Rescuing Belgian writer Daniël Robberechts from undue obscurity, Dalkey Archive is bringing his work back into print, and their first offering is his dark, multi-genre work, Arriving in Avignon. Writing in third person in an unrelenting voice that advances by question and insinuation, Robberechts examines the experiences of his younger self over the course of twenty-one trips he made to the nondescript French town of Avignon. A curious lack of memorable or "significant" experiences despite a near obsessive attraction to Avignon becomes a source of inquiry for Robberechts, and his investigation quickly flowers into a philosophical exercise, played out in the gap between reality and language's inadequate tools to capture it. Complicating the staid middle-aged Robberechts' efforts is the young Robberechts' thundering lust for every female he had even the slightest contact with.
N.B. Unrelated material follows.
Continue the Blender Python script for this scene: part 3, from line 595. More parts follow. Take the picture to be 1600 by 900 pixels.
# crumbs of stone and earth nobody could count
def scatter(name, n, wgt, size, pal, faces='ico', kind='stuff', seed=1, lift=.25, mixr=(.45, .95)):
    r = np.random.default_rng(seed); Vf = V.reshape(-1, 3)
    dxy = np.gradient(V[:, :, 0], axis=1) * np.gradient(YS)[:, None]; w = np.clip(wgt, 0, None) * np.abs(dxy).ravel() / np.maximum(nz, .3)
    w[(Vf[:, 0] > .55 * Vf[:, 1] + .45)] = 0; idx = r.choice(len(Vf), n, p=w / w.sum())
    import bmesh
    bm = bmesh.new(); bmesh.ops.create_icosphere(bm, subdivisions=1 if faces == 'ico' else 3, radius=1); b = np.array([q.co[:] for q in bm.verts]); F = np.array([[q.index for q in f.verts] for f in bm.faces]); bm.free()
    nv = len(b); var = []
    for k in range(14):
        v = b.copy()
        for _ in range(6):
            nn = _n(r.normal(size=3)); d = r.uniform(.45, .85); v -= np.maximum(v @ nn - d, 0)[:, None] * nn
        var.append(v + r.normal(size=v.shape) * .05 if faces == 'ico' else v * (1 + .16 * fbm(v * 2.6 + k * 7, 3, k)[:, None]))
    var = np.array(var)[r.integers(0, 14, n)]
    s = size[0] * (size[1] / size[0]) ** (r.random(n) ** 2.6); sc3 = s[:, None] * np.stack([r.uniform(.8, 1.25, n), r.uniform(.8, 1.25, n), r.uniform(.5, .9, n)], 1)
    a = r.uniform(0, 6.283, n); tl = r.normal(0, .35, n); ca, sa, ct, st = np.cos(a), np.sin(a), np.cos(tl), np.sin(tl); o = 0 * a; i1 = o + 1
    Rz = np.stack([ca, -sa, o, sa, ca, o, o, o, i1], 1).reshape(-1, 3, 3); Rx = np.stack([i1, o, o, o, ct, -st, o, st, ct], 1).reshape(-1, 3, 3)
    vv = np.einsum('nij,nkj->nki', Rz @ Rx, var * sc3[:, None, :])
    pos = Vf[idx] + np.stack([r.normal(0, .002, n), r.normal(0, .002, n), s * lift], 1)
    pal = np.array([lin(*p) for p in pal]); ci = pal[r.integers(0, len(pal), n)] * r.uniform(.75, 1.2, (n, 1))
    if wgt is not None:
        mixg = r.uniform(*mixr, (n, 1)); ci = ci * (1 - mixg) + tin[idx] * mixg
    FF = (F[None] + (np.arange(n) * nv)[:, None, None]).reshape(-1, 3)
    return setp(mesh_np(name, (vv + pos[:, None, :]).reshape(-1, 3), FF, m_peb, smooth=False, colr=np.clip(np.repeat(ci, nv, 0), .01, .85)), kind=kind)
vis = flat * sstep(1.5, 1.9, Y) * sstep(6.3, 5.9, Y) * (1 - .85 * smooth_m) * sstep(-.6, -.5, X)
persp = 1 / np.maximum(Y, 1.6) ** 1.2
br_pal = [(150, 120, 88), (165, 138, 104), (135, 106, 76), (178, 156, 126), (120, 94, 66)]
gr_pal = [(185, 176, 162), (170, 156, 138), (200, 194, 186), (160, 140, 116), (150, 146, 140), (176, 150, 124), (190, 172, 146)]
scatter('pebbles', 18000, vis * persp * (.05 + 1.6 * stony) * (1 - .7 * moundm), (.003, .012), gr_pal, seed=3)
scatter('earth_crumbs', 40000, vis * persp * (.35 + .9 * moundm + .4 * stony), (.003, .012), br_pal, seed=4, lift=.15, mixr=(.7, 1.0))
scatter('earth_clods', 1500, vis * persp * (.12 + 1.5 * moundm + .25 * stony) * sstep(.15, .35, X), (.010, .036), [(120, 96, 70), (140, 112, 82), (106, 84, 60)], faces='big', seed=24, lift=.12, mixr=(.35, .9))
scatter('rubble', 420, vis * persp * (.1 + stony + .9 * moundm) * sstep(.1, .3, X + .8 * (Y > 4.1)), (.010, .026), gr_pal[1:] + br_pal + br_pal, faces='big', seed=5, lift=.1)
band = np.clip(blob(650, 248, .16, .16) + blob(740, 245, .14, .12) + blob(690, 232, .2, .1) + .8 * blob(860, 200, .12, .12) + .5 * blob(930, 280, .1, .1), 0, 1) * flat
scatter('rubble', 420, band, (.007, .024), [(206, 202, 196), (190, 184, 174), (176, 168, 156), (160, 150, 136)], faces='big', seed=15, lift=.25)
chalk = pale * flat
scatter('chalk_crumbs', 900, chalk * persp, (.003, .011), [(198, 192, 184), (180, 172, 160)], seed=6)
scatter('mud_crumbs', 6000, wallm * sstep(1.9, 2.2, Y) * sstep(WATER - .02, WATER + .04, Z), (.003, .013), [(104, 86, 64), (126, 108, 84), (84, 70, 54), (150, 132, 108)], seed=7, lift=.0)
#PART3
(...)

By superimposing his erotic longings and thwarted desires onto the town of Avignon itself, Robberechts cleverly equates his inability with being able to apprehend or enter Avignon on a more meaningful level with his self-defeating efforts to become romantically or sexually involved. However, what lifts this work above dull masculinist nostalgia is Robberechts' anguished and livid frustrations with the slippery nature of reality itself. If Arriving in Avignon is any indication of what Robberechts was capable of, there's much to look forward to in his forthcoming works.